There is hardly anyone in the world by now who is unfamiliar with the affable, down-to-earth, conspicuously humble persona projected by Pope Francis. His style of governance, however, is a far cry from this carefully cultivated public image. Influenced by the Peronist ideology of his native Argentina, he rules the Roman Catholic Church with the idiosyncratic passions, and the disciplined commitment to an agenda, of a true ideologue. And "Amoris Laetitia," Francis's 260-page, nearly 60,000-word, post-synodal apostolic exhortation on marriage and family, which was at long last released on Friday, is the clearest example yet.
Francis' "People's Pope" persona has always belied an autocratic temperament that is coldly efficient at achieving his aims, if not winning allies to his cause. In his National Geographic profile of the pontiff, formerly known as Jorge Mario Bergoglio, Robert Draper relates that:
"[Francis has] an awareness that his every act and syllable will be parsed for symbolic portent. Such prudence is thoroughly in keeping with the Jorge Bergoglio known by his Argentine friends, who scoff at the idea that he is guileless. They describe him as a 'chess player,' one whose every day is 'perfectly organized,' in which 'each and every step has been thought out.' Bergoglio himself told the journalists Francesca Ambrogetti and Sergio Rubin several years ago that he seldom heeded his impulses, since 'the first answer that comes to me is usually wrong.' "
Robert Mickens, editor in chief of Global Pulse, an online Catholic magazine, described Francis as a "master tactician" who was able to "make a move to outflank various groups and people that continue to oppose many of his initiatives."
Such cold and calculating determination has been in evidence throughout the process leading up to Friday's publication of "Amoris Laetitia." Never in my lifetime as a Catholic has a papal document been more anticipated — or feared — than this follow-up to the two-part Synod of Bishops that originally convened in October 2014. Institutionally, the document's roots can be traced back even further, at least to the consistory, or meeting of cardinals, in February 2014, at which the octogenarian Cardinal Walter Kasper, bishop emeritus of Rottenburg-Stuttgart, was personally asked by Francis to give the keynote address. It was here that Kasper — once a lightning rod of theological controversy who had already begun to fade into the obscurity of retirement — had new life suddenly breathed into his ecclesiastical career as he was lavished with praise by the unconventional new pope for his "serene theology."
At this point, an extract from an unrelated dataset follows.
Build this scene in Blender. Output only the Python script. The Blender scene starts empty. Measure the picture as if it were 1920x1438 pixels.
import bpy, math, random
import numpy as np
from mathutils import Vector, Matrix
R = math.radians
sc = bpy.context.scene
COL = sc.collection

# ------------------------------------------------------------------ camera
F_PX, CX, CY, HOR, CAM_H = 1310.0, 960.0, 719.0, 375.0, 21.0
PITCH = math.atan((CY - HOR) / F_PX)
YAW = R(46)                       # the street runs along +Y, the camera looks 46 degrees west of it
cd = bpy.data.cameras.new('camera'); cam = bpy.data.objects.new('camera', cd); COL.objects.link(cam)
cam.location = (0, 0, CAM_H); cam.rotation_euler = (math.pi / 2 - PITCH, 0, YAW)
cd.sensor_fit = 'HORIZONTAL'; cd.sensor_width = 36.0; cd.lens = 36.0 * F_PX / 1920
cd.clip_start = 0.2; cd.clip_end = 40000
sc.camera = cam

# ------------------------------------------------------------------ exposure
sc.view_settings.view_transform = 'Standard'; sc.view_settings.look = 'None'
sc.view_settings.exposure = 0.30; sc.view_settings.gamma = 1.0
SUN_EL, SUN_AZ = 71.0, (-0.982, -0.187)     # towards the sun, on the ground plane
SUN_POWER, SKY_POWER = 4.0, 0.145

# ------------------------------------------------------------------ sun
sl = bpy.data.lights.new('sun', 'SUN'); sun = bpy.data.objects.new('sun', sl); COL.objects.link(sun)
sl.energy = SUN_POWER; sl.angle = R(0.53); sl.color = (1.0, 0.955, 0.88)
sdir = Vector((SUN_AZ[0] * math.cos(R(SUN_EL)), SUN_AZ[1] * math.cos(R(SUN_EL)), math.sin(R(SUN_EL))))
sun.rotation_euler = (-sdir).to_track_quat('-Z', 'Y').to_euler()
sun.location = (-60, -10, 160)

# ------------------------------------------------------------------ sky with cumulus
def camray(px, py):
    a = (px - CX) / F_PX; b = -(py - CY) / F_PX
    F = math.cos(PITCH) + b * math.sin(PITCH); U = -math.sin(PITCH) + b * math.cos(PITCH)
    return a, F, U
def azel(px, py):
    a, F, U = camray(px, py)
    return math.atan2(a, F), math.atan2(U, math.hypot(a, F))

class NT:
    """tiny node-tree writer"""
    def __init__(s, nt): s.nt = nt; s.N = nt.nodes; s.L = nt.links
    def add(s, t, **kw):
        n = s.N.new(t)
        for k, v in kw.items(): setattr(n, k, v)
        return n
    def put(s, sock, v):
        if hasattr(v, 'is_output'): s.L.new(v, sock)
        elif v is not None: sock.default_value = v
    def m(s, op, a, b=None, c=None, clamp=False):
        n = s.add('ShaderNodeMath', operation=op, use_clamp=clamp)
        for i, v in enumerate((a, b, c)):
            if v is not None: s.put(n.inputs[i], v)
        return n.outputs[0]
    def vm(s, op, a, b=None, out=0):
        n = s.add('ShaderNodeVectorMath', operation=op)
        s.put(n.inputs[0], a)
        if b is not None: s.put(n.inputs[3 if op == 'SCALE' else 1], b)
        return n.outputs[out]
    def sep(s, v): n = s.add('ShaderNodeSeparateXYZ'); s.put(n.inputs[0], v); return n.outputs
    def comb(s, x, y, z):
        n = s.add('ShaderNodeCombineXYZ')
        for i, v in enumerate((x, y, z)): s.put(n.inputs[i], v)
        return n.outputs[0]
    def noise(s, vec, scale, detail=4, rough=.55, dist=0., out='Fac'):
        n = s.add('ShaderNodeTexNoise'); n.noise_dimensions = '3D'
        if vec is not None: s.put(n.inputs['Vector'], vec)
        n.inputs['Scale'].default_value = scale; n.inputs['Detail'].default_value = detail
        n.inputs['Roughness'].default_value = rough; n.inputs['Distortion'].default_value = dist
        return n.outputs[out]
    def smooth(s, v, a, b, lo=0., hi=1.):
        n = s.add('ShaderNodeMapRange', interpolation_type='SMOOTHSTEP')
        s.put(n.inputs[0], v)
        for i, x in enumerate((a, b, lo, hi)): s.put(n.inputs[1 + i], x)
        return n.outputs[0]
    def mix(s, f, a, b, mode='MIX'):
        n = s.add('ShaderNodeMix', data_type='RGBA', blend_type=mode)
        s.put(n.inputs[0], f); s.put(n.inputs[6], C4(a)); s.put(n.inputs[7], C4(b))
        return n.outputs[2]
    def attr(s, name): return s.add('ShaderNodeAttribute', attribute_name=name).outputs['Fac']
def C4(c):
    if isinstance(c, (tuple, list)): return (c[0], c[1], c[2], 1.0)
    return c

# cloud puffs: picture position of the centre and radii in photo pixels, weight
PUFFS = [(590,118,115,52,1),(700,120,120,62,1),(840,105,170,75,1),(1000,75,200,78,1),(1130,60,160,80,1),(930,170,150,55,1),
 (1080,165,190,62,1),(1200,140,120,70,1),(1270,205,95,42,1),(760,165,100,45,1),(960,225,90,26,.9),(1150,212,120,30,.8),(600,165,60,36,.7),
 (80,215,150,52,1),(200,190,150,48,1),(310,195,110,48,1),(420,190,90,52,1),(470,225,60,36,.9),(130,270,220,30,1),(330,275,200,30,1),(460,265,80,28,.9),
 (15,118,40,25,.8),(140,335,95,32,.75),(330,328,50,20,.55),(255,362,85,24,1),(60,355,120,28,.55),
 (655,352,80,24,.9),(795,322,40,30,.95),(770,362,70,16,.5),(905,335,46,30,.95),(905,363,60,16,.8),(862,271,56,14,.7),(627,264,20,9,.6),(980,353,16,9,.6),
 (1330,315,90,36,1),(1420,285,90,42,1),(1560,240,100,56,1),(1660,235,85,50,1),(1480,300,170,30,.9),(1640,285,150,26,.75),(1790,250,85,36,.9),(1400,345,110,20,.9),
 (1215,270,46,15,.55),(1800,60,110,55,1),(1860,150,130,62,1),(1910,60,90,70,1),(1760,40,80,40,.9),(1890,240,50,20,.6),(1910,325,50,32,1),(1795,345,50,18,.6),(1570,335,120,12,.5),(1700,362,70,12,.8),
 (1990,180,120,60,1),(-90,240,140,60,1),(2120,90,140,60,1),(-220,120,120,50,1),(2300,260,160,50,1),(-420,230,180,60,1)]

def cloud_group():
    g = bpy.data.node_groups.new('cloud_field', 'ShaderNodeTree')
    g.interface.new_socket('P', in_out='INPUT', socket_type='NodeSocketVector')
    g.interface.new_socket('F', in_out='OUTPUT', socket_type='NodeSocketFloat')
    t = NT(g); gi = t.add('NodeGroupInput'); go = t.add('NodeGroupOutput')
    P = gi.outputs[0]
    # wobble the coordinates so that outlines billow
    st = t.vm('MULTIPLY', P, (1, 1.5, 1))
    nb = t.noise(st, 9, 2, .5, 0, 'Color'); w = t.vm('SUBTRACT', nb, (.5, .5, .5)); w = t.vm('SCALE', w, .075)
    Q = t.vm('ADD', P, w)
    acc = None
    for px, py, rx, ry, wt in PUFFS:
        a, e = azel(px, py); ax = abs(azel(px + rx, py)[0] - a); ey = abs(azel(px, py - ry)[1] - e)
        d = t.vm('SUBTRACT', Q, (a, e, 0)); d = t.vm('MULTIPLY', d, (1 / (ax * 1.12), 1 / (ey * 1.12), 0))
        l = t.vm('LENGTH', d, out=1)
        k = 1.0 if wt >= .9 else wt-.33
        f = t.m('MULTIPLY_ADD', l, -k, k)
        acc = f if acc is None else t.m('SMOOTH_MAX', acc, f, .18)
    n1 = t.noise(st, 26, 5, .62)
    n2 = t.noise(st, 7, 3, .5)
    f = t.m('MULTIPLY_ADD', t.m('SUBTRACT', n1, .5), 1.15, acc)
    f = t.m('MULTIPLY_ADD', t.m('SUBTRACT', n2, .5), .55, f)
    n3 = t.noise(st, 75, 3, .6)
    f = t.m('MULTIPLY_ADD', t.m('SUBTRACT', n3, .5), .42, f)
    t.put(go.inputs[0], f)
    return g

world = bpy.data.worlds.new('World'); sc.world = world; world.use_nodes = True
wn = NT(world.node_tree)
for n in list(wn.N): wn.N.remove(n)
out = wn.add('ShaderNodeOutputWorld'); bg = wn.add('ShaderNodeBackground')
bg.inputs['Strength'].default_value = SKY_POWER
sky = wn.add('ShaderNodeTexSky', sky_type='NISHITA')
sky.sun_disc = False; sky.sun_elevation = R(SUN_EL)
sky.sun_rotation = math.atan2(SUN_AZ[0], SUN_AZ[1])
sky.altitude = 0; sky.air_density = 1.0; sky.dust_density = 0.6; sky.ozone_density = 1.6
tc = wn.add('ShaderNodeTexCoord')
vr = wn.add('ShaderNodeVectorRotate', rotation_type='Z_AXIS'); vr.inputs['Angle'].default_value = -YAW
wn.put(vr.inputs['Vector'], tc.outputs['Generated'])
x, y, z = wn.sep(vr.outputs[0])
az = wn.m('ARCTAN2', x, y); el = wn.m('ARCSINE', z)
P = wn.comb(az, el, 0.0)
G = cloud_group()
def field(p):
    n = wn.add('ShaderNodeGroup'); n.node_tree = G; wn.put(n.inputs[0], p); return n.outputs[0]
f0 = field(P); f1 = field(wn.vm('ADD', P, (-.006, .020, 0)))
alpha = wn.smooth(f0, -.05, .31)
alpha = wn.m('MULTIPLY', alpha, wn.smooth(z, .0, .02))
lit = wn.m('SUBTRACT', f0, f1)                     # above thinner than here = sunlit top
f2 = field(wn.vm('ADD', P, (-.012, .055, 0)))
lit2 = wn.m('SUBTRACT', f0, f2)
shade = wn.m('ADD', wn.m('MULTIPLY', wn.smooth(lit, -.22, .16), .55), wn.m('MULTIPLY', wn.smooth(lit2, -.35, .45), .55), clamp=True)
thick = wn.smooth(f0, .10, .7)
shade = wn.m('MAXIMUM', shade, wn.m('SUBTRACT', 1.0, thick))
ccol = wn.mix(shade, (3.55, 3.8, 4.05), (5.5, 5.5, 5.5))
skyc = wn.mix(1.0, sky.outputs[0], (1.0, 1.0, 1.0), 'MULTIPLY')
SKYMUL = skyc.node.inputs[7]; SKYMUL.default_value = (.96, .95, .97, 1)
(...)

At the core of this theology was a novel conception of mercy that appeared to preclude repentance. While paying lip service to the church's long-established doctrine on the indissolubility of marriage, Kasper proposed the exploration of "new paths" to respond to the alleged "deep needs of divorced people who have remarried," offering the idea of a "period of penance" after which they might be "readmitted to the sacraments." This "Kasper Proposal," as it came to be known, was nothing new in his native Germany, where he had advocated it (and implemented it in practice) for years, but thrust into the spotlight of Rome it became an immediate point of contention for orthodox Catholics. It represented the possibility of an institutional embrace of adultery, as well as permission for those living in grave sin to be readmitted to Holy Communion — a practice that had been understood previously as sacrilege. Nevertheless, it formed the locus around which both the extraordinary and ordinary synods on marriage and family would trace their orbits in October 2014 and 2015, respectively.
For his part, Kasper — with a strong papal endorsement in hand — continued to pitch the idea as he went on a world tour to promote his book "Mercy: The Essence of the Gospel and the Key to Christian Life." Francis, who described Kasper early in his papacy as a "superb theologian," said that his book "has done me so much good, so much good." As pressure mounted against the Kasper Proposal from more conservative quarters within the church, the cardinal responded with an appeal to authority: "I agreed with the pope. I spoke twice with him. He showed himself content [with the proposal]. Now, they create this controversy. A cardinal must be close to the pope, by his side. The cardinals are the pope's cooperators."
With no correction from the Vatican, Kasper's testimony stood, in the eyes of many of the faithful, as proof that Francis was an advocate of his position. And as the list of unorthodox prelates invited personally by Francis to the synod grew, so too did the suspicion that the pope was, in fact, entertaining the unthinkable: a blessing for changes in Catholic practice that would fatally erode the very doctrine they purported not to change.